Daarom was het voor mij vanzelfsprekend dat ik de kleding van mij en mijn dochter zelf ontwierp en maakte. Daarnaast ontwierp en breide ik voor mijn dochter poppen. Deze laatste werden ook buiten mijn gezin zo populair dat ik voor het maken de hulp van anderen moest inroepen. Zo ontstond het Textielatelier Marie-Ghislaine.
Intussen rondde ik de opleiding ‘patroontekenen, costumière’ af, en gaf les volgens de Rundschaumethode.
Voor mijn artistieke ontwikkeling volgde ik in België de opleiding ‘Monumentale Kunst’ aan de kunstacademie in Arendonk. Later heb ik, eveneens in België, de opleiding ‘Tekenen’ aan de Tekenacademie te Neerpelt afgerond.
Via cursussen en workshops heb ik me steeds verder bekwaamd in quilten en naaldkant. Steeds meer kwam de nadruk te liggen op het ontwerpen en het maken van quilts in opdracht.
Mijn quilts vinden hun weg tot ver in het buitenland: van Noorwegen tot in Canada.
A stitch in time
My grandmother taught me knitting and embroidering. She instilled in me an enduring and still growing love for textile art.

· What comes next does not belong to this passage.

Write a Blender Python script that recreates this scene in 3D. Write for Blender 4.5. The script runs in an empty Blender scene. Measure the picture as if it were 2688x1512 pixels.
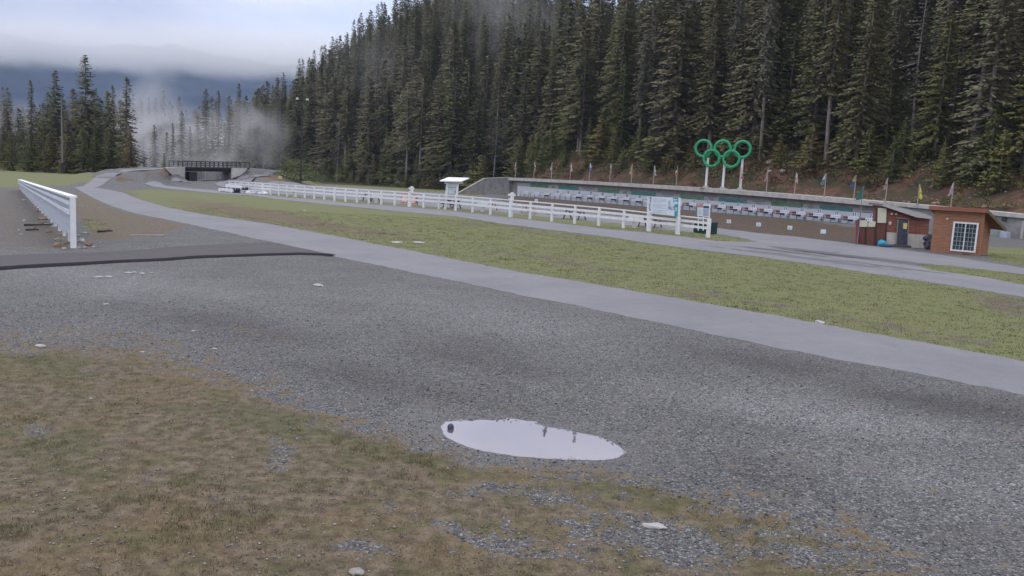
import bpy, math, random
import numpy as np
from mathutils import Vector, Matrix, noise as mnoise
random.seed(7); np.random.seed(7)
SC = bpy.context.scene
COL = SC.collection

# ------------------------------------------------------------------ camera, sky, sun, exposure
F, H, PW, PH, YH = 2200.0, 3.1, 2688.0, 1512.0, 470.0
ROLL = math.radians(3.0)
PITCH = math.atan((PH / 2 - YH) * math.cos(ROLL) / F)
cp, sp, cr, sr = math.cos(PITCH), math.sin(PITCH), math.cos(ROLL), math.sin(ROLL)
FW = Vector((0, cp, -sp)); _r = Vector((1, 0, 0)); _u = Vector((0, sp, cp))
RT = _r * cr + _u * sr
UP = _u * cr - _r * sr
cam = bpy.data.cameras.new("camera"); camo = bpy.data.objects.new("camera", cam); COL.objects.link(camo)
M = Matrix((RT, UP, -FW)).transposed().to_4x4(); M.translation = Vector((0, 0, H))
camo.matrix_world = M
cam.sensor_width = 36.0; cam.lens = 36.0 * F / PW
cam.clip_start = 0.1; cam.clip_end = 12000
SC.camera = camo

SUN_EL, SUN_AZ = math.radians(38), math.radians(-25)      # azimuth from +Y towards +X
w = bpy.data.worlds.new("World"); SC.world = w; w.use_nodes = True
nt = w.node_tree; N = nt.nodes; L = nt.links; N.clear()
out = N.new('ShaderNodeOutputWorld'); bg = N.new('ShaderNodeBackground')
sky = N.new('ShaderNodeTexSky'); sky.sky_type = 'NISHITA'; sky.sun_disc = False
sky.sun_elevation = SUN_EL; sky.sun_rotation = SUN_AZ
tc = N.new('ShaderNodeTexCoord'); sep = N.new('ShaderNodeSeparateXYZ')
L.new(tc.outputs['Generated'], sep.inputs[0])
mp = N.new('ShaderNodeMapping'); mp.inputs['Scale'].default_value = (1, 1, 3.0)
mp.inputs['Location'].default_value = (0.3, 0.1, 0.25)
L.new(tc.outputs['Generated'], mp.inputs[0])
nz = N.new('ShaderNodeTexNoise'); nz.inputs['Scale'].default_value = 3.2; nz.inputs['Detail'].default_value = 6
nz.inputs['Roughness'].default_value = 0.48; nz.inputs['Distortion'].default_value = 0.3
L.new(mp.outputs[0], nz.inputs['Vector'])
rc = N.new('ShaderNodeValToRGB'); rc.color_ramp.elements[0].position = 0.38; rc.color_ramp.elements[1].position = 0.62
rc.color_ramp.elements[0].color = (5.1, 5.35, 5.95, 1); rc.color_ramp.elements[1].color = (8.2, 7.85, 8.05, 1)
L.new(nz.outputs[0], rc.inputs[0])
# an overcast sky is brighter overhead than at the horizon
mr = N.new('ShaderNodeMapRange'); mr.inputs['From Min'].default_value = 0.02; mr.inputs['From Max'].default_value = 0.65
mr.inputs['To Min'].default_value = 0.80; mr.inputs['To Max'].default_value = 2.1
L.new(sep.outputs['Z'], mr.inputs[0])
# thin bright break in the cloud above the wooded ridge
dp = N.new('ShaderNodeVectorMath'); dp.operation = 'DOT_PRODUCT'
bd = Vector((-0.19, 1.0, 0.155)).normalized(); dp.inputs[1].default_value = bd
L.new(tc.outputs['Generated'], dp.inputs[0])
mb = N.new('ShaderNodeMapRange'); mb.interpolation_type = 'SMOOTHSTEP'
mb.inputs['From Min'].default_value = 0.972; mb.inputs['From Max'].default_value = 0.999
mb.inputs['To Min'].default_value = 1.0; mb.inputs['To Max'].default_value = 1.60
L.new(dp.outputs['Value'], mb.inputs[0])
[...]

I used to design and create my own and my daughter’s clothing. For my daugther I also used to design dolls, which gained such widespread popularity that I saw myself relying on outside help to satisfy demand. Setting up a textile studio seemed the next logical step.
Meanwhile I completed my studies in pattern and costume design and taught classes in the Rundschau Method.
At the Arendonk Academy of Arts and later at the Neerpelt Academy, both in Belgium, I honed my drawing and design skills. I also took a great many classes in quilting and needlepoint to further improve my technique and expertise.
Demand for my creations increased, and my quilts found ready buyers in The Netherlands as well as in other countries, such as Norway and Canada.